Bref, la manière dont on caractérise les Millennials ressemble davantage à un entassement de clichés qu’à un portrait représentatif de la diversité de millions d’individus (16 millions en France) ! Des clichés qui n’en sont peut-être pas pour ceux (ou leurs enfants) qui travaillent – au hasard ! – dans les sociétés de conseil en marketing… Mais des clichés qui ne sauraient être généralisés. Plutôt qu’un reflet fidèle de la jeunesse, la manière dont on caractérise les Millennials est surtout un miroir grossissant du mode d’une vie d’une partie plutôt privilégiée des jeunes.
On peut facilement comprendre que toute une imagerie se soit construite autour de la figure largement fantasmée d’un jeune urbain, écolo, entrepreneur et engagé. Derrière ce stéréotype, il se sera agi d’hâter le changement, la transition numérique, de les rendre impératifs et de leur donner des repères, une image. En même temps, certaines réalités désagréables étaient ainsi commodément masquées : un chômage et une paupérisation de masse frappant les jeunes. Plus de 13 millions de jeunes Américains vivent actuellement dans la pauvreté (contre 8,4 millions en 1980) ; tandis que l’Union européenne estime que 29% de ses 15-29 ans sont exposés au risque de sombrer dans la pauvreté ou l’exclusion.
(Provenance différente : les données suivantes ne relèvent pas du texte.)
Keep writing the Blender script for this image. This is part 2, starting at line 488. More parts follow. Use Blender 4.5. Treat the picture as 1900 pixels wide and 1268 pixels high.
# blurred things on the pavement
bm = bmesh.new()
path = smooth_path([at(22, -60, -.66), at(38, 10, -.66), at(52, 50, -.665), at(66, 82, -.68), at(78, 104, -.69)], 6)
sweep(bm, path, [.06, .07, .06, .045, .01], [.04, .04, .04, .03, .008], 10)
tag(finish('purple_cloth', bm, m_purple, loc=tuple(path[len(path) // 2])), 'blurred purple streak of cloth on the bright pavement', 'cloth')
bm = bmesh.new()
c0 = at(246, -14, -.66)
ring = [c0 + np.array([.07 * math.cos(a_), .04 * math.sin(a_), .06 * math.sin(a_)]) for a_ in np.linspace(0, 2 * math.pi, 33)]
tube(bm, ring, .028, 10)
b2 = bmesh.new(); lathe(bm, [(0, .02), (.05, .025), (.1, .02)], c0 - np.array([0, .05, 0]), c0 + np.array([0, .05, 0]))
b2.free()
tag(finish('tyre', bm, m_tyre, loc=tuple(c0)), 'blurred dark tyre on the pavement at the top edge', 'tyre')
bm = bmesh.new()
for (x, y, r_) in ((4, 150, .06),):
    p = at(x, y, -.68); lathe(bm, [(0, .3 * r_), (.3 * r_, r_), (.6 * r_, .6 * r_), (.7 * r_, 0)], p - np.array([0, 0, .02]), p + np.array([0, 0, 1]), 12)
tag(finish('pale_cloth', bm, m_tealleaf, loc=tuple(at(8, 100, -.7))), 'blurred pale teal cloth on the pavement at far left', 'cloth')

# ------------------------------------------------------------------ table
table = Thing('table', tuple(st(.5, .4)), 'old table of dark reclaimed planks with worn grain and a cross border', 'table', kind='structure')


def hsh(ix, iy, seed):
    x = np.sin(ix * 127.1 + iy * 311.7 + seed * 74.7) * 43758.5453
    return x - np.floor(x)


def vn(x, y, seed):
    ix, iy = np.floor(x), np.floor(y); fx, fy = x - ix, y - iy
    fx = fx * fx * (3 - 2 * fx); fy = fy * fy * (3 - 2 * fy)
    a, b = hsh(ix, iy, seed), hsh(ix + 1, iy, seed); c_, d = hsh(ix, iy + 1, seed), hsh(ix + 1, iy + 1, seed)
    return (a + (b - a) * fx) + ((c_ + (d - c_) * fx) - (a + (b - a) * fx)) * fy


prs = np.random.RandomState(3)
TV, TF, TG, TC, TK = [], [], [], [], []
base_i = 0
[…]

Toutefois, les orientations prises pour viser ces Millennials que nombre d’études inventaient davantage qu’elles ne les décrivaient, ont-elles été vraiment judicieuses ? La question se pose particulièrement pour les banques car toutes les innovations de ce genre (mobile banking, réseaux sociaux, banques en ligne – dont la communication vise principalement et jusqu’à la caricature les Millennials, banques pour jeunes, …) ont engendré des déceptions assez fortes par rapport aux attentes – dès lors qu’on attendait qu’elles répondent à une majorité de jeunes. Dans le même temps, cependant, certaines attentes très réelles ont souvent été négligées, comme la demande de contact en agence et le souci d’épargne, comme le souligne un récent rapport de Merrill Edge.